E prosseguiu, enumerando: «3) A sala de festa, com quatro colunas com trabalho em bronze, representando cenas mitológicas, além de vasos de alabastro e porcelana com paisagens e candelabros de bronze. As poltronas e mesas de madeira amarela de Macau, com figuras entalhadas, que são muito valiosas e singularmente belas. As tapeçarias são de veludo branco, as cortinas de musselina com franjas douradas. O teto é maravilhoso, com uma cena da mitologia pintada por um francês. 4) O gabinete de toalete, de musselina branca com tafetá rosa sob dois cortinados, no meio de dois Eros de bronze adornados com guirlandas de flores, segurando de um lado um toalete masculino, do outro um feminino de platina, feito na Inglaterra, que é muito bonito, mas tão pesado que não consegui manejá-lo […]. 5) O quarto de dormir de musselina branca e rosa, adornada com guirlandas de flores e enfeites dourados e cortinados, uma cama como uma casa com um cortinado todo bordado em ouro, segurado pela águia real e Eros.»

«A linha geral da palestra é sobre a vida da Imperatriz Leopoldina, de seu nascimento em Viena (na Áustria) até a morte no antigo Palácio de São Cristóvão, que pegou fogo no domingo», resume Rezzutti.

Em sua fala, o pesquisador ressaltará a participação da princesa no processo de emancipação política do Brasil, desde sua influência ao Dia do Fico (em janeiro de 1822, quando Dom Pedro disse que ficaria no Brasil, contrariando ordem da Coroa portuguesa), até seu envolvimento ativo na independência em si.

Foi Leopoldina que convocou o Conselho de Estado naquele 2 de setembro de 1822, quando se decidiu aconselhar Dom Pedro, que estava em São Paulo, a proclamar a independência.

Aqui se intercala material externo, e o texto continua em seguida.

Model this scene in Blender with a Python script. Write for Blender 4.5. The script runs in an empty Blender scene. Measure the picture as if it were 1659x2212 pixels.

Sua morte no palácio e seu legado, assim como o seu interesse por Ciências Naturais também serão abordados.

Danos irrecuperáveis

Quanto ao incêndio de domingo, Rezzutti ressalta que a maior preocupação – e o maior lamento – deve ser com relação ao acervo.

«O imóvel se recupera, se restaura», comenta. «Veja o Palácio de Queluz, em Portugal. Foi incendiado inteiro em 1934 e hoje está aberto à visitação. Os palácios russos bombardeados na Segunda Guerra Mundial também estão de pé, foram todos restaurados.»

«Por outro lado, o que não vai poder ser restaurado é a memória material que se perdeu», afirma. «Era um museu que nasceu patrocinado pela família imperial. Nasceu há 200 anos, mas parte do que se perdeu lá era de Dom João 6º, parte de Dom Pedro 1º, parte de Dom Pedro 2º, parte da Imperatriz Leopoldina…»

Rezzutti lembra que a Imperatriz Teresa Cristina, mulher de Dom Pedro 2º, mantinha uma escavação arqueológica permanente no sul da Itália – de onde sua família era originária. «Por isso, o museu contava com peças etruscas e pompeianas antiquíssimas», ressalta. «Isso para não falar na Luzia, o mais antigo fóssil humano brasileiro.»

«Ou seja: o que aconteceu com o prédio é uma tristeza, uma calamidade, mas tem como ser recuperado. Materialmente, quanto ao acervo, não há o que fazer», analisa.

«O que se perdeu no domingo foi uma perda para a humanidade.»

Novo livro

Na reta final da preparação de seu novo livro, que deve ser lançado ano que vem – a biografia de Dom Pedro 2º -, Rezzutti conta que conhecer os espaços do Museu Nacional e, de certa forma, frequentá-los foi fundamental para que ele conseguisse compreender como vivia a monarquia, tema de suas obras.

«Minha relação pessoal com o museu é como a casa que ele foi um dia», resume. «Se eu não tivesse conhecido os espaços, seria infinitamente mais difícil passar para meus leitores como eram os cenários em que Dom Pedro e Dom João 6º viveram», diz.

«Isso é o que dói mais. Eu estou escrevendo sobre os espaços onde Dom Pedro 2º viveu e não tenho mais o espaço disponível, ele não pode mais ser visto», lamenta.